[AIM] Every line of the material that follows must be printed again exactly.

= = =

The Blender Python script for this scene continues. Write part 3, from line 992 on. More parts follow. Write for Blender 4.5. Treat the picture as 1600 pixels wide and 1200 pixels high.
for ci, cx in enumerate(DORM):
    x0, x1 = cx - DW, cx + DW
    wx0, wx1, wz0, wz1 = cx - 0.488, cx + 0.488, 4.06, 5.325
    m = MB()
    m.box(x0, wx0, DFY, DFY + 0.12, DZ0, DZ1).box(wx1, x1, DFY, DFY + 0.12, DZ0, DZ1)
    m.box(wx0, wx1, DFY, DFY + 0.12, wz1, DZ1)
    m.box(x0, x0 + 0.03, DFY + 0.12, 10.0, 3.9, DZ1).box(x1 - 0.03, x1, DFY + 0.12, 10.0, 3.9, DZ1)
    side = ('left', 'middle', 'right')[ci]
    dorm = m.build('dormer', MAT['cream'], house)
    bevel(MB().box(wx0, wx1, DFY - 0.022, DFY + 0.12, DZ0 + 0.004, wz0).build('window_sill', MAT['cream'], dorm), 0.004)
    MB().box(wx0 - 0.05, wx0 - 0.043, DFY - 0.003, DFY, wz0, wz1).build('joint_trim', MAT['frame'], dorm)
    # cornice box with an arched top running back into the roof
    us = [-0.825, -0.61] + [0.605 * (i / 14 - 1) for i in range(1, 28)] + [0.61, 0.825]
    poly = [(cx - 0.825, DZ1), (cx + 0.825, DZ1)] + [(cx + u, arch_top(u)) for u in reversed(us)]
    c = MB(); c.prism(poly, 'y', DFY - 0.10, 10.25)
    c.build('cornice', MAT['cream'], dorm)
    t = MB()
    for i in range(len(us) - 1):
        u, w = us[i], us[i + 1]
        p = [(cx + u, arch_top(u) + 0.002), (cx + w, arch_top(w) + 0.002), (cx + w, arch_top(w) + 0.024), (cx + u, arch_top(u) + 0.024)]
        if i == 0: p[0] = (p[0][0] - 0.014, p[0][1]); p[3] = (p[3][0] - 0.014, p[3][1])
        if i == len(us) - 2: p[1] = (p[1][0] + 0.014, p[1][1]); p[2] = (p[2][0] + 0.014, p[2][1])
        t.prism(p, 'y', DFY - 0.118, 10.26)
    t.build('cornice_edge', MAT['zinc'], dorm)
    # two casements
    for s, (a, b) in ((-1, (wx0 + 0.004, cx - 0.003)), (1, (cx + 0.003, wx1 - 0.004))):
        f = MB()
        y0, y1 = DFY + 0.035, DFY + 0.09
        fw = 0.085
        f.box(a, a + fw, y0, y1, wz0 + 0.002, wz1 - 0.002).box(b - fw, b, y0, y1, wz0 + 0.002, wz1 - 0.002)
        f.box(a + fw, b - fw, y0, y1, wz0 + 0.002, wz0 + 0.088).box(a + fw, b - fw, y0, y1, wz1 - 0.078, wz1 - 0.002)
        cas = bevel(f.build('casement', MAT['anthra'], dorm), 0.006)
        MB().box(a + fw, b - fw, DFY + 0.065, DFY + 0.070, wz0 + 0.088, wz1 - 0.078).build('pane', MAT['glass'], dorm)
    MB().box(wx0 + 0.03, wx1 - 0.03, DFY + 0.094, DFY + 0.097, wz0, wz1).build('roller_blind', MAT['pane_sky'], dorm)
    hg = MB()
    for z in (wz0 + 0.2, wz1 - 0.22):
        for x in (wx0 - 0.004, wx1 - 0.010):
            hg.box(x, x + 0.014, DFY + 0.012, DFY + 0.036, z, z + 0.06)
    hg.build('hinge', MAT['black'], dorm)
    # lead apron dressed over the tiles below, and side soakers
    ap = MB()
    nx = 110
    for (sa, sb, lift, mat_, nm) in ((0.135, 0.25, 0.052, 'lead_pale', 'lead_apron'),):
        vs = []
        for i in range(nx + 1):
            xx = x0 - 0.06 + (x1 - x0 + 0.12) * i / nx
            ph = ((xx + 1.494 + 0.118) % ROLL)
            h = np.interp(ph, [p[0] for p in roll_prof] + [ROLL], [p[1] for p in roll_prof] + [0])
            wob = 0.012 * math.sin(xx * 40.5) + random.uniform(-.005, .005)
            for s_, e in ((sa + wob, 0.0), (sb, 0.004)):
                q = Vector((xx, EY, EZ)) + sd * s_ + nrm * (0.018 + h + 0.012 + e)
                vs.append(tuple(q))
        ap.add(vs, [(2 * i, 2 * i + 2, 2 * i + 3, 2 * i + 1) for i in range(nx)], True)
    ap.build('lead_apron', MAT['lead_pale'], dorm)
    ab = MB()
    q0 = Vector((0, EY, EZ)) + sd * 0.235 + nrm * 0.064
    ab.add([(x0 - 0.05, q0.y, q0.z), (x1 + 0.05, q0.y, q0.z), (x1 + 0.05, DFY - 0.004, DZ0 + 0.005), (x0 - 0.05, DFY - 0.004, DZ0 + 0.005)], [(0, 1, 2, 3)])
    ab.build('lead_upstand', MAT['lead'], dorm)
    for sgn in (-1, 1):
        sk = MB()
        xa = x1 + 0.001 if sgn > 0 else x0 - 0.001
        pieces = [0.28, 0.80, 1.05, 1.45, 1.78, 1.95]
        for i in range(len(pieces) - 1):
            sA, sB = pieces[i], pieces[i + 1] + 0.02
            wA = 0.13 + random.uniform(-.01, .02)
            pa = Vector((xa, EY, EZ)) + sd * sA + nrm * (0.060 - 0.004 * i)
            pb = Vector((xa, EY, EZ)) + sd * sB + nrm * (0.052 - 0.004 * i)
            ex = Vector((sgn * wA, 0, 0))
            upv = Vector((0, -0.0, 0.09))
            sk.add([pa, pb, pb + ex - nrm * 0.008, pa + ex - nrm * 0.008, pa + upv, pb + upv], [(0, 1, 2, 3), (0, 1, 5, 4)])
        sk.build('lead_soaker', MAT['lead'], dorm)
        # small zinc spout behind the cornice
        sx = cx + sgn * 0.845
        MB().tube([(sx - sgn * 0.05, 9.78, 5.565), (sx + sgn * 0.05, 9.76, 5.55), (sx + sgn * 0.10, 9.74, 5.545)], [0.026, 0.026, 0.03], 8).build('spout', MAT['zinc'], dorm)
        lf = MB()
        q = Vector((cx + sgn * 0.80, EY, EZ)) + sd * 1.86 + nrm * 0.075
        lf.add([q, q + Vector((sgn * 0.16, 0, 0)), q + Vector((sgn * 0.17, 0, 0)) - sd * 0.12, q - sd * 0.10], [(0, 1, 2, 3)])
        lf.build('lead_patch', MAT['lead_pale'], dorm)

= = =

[TASK RESULT]
The Blender Python script for this scene continues. Write part 3, from line 992 on. More parts follow. Write for Blender 4.5. Treat the picture as 1600 pixels wide and 1200 pixels high.
for ci, cx in enumerate(DORM):
    x0, x1 = cx - DW, cx + DW
    wx0, wx1, wz0, wz1 = cx - 0.488, cx + 0.488, 4.06, 5.325
    m = MB()
    m.box(x0, wx0, DFY, DFY + 0.12, DZ0, DZ1).box(wx1, x1, DFY, DFY + 0.12, DZ0, DZ1)
    m.box(wx0, wx1, DFY, DFY + 0.12, wz1, DZ1)
    m.box(x0, x0 + 0.03, DFY + 0.12, 10.0, 3.9, DZ1).box(x1 - 0.03, x1, DFY + 0.12, 10.0, 3.9, DZ1)
    side = ('left', 'middle', 'right')[ci]
    dorm = m.build('dormer', MAT['cream'], house)
    bevel(MB().box(wx0, wx1, DFY - 0.022, DFY + 0.12, DZ0 + 0.004, wz0).build('window_sill', MAT['cream'], dorm), 0.004)
    MB().box(wx0 - 0.05, wx0 - 0.043, DFY - 0.003, DFY, wz0, wz1).build('joint_trim', MAT['frame'], dorm)
    # cornice box with an arched top running back into the roof
    us = [-0.825, -0.61] + [0.605 * (i / 14 - 1) for i in range(1, 28)] + [0.61, 0.825]
    poly = [(cx - 0.825, DZ1), (cx + 0.825, DZ1)] + [(cx + u, arch_top(u)) for u in reversed(us)]
    c = MB(); c.prism(poly, 'y', DFY - 0.10, 10.25)
    c.build('cornice', MAT['cream'], dorm)
    t = MB()
    for i in range(len(us) - 1):
        u, w = us[i], us[i + 1]
        p = [(cx + u, arch_top(u) + 0.002), (cx + w, arch_top(w) + 0.002), (cx + w, arch_top(w) + 0.024), (cx + u, arch_top(u) + 0.024)]
        if i == 0: p[0] = (p[0][0] - 0.014, p[0][1]); p[3] = (p[3][0] - 0.014, p[3][1])
        if i == len(us) - 2: p[1] = (p[1][0] + 0.014, p[1][1]); p[2] = (p[2][0] + 0.014, p[2][1])
        t.prism(p, 'y', DFY - 0.118, 10.26)
    t.build('cornice_edge', MAT['zinc'], dorm)
    # two casements
    for s, (a, b) in ((-1, (wx0 + 0.004, cx - 0.003)), (1, (cx + 0.003, wx1 - 0.004))):
        f = MB()
        y0, y1 = DFY + 0.035, DFY + 0.09
        fw = 0.085
        f.box(a, a + fw, y0, y1, wz0 + 0.002, wz1 - 0.002).box(b - fw, b, y0, y1, wz0 + 0.002, wz1 - 0.002)
        f.box(a + fw, b - fw, y0, y1, wz0 + 0.002, wz0 + 0.088).box(a + fw, b - fw, y0, y1, wz1 - 0.078, wz1 - 0.002)
        cas = bevel(f.build('casement', MAT['anthra'], dorm), 0.006)
        MB().box(a + fw, b - fw, DFY + 0.065, DFY + 0.070, wz0 + 0.088, wz1 - 0.078).build('pane', MAT['glass'], dorm)
    MB().box(wx0 + 0.03, wx1 - 0.03, DFY + 0.094, DFY + 0.097, wz0, wz1).build('roller_blind', MAT['pane_sky'], dorm)
    hg = MB()
    for z in (wz0 + 0.2, wz1 - 0.22):
        for x in (wx0 - 0.004, wx1 - 0.010):
            hg.box(x, x + 0.014, DFY + 0.012, DFY + 0.036, z, z + 0.06)
    hg.build('hinge', MAT['black'], dorm)
    # lead apron dressed over the tiles below, and side soakers
    ap = MB()
    nx = 110
    for (sa, sb, lift, mat_, nm) in ((0.135, 0.25, 0.052, 'lead_pale', 'lead_apron'),):
        vs = []
        for i in range(nx + 1):
            xx = x0 - 0.06 + (x1 - x0 + 0.12) * i / nx
            ph = ((xx + 1.494 + 0.118) % ROLL)
            h = np.interp(ph, [p[0] for p in roll_prof] + [ROLL], [p[1] for p in roll_prof] + [0])
            wob = 0.012 * math.sin(xx * 40.5) + random.uniform(-.005, .005)
            for s_, e in ((sa + wob, 0.0), (sb, 0.004)):
                q = Vector((xx, EY, EZ)) + sd * s_ + nrm * (0.018 + h + 0.012 + e)
                vs.append(tuple(q))
        ap.add(vs, [(2 * i, 2 * i + 2, 2 * i + 3, 2 * i + 1) for i in range(nx)], True)
    ap.build('lead_apron', MAT['lead_pale'], dorm)
    ab = MB()
    q0 = Vector((0, EY, EZ)) + sd * 0.235 + nrm * 0.064
    ab.add([(x0 - 0.05, q0.y, q0.z), (x1 + 0.05, q0.y, q0.z), (x1 + 0.05, DFY - 0.004, DZ0 + 0.005), (x0 - 0.05, DFY - 0.004, DZ0 + 0.005)], [(0, 1, 2, 3)])
    ab.build('lead_upstand', MAT['lead'], dorm)
    for sgn in (-1, 1):
        sk = MB()
        xa = x1 + 0.001 if sgn > 0 else x0 - 0.001
        pieces = [0.28, 0.80, 1.05, 1.45, 1.78, 1.95]
        for i in range(len(pieces) - 1):
            sA, sB = pieces[i], pieces[i + 1] + 0.02
            wA = 0.13 + random.uniform(-.01, .02)
            pa = Vector((xa, EY, EZ)) + sd * sA + nrm * (0.060 - 0.004 * i)
            pb = Vector((xa, EY, EZ)) + sd * sB + nrm * (0.052 - 0.004 * i)
            ex = Vector((sgn * wA, 0, 0))
            upv = Vector((0, -0.0, 0.09))
            sk.add([pa, pb, pb + ex - nrm * 0.008, pa + ex - nrm * 0.008, pa + upv, pb + upv], [(0, 1, 2, 3), (0, 1, 5, 4)])
        sk.build('lead_soaker', MAT['lead'], dorm)
        # small zinc spout behind the cornice
        sx = cx + sgn * 0.845
        MB().tube([(sx - sgn * 0.05, 9.78, 5.565), (sx + sgn * 0.05, 9.76, 5.55), (sx + sgn * 0.10, 9.74, 5.545)], [0.026, 0.026, 0.03], 8).build('spout', MAT['zinc'], dorm)
        lf = MB()
        q = Vector((cx + sgn * 0.80, EY, EZ)) + sd * 1.86 + nrm * 0.075
        lf.add([q, q + Vector((sgn * 0.16, 0, 0)), q + Vector((sgn * 0.17, 0, 0)) - sd * 0.12, q - sd * 0.10], [(0, 1, 2, 3)])
        lf.build('lead_patch', MAT['lead_pale'], dorm)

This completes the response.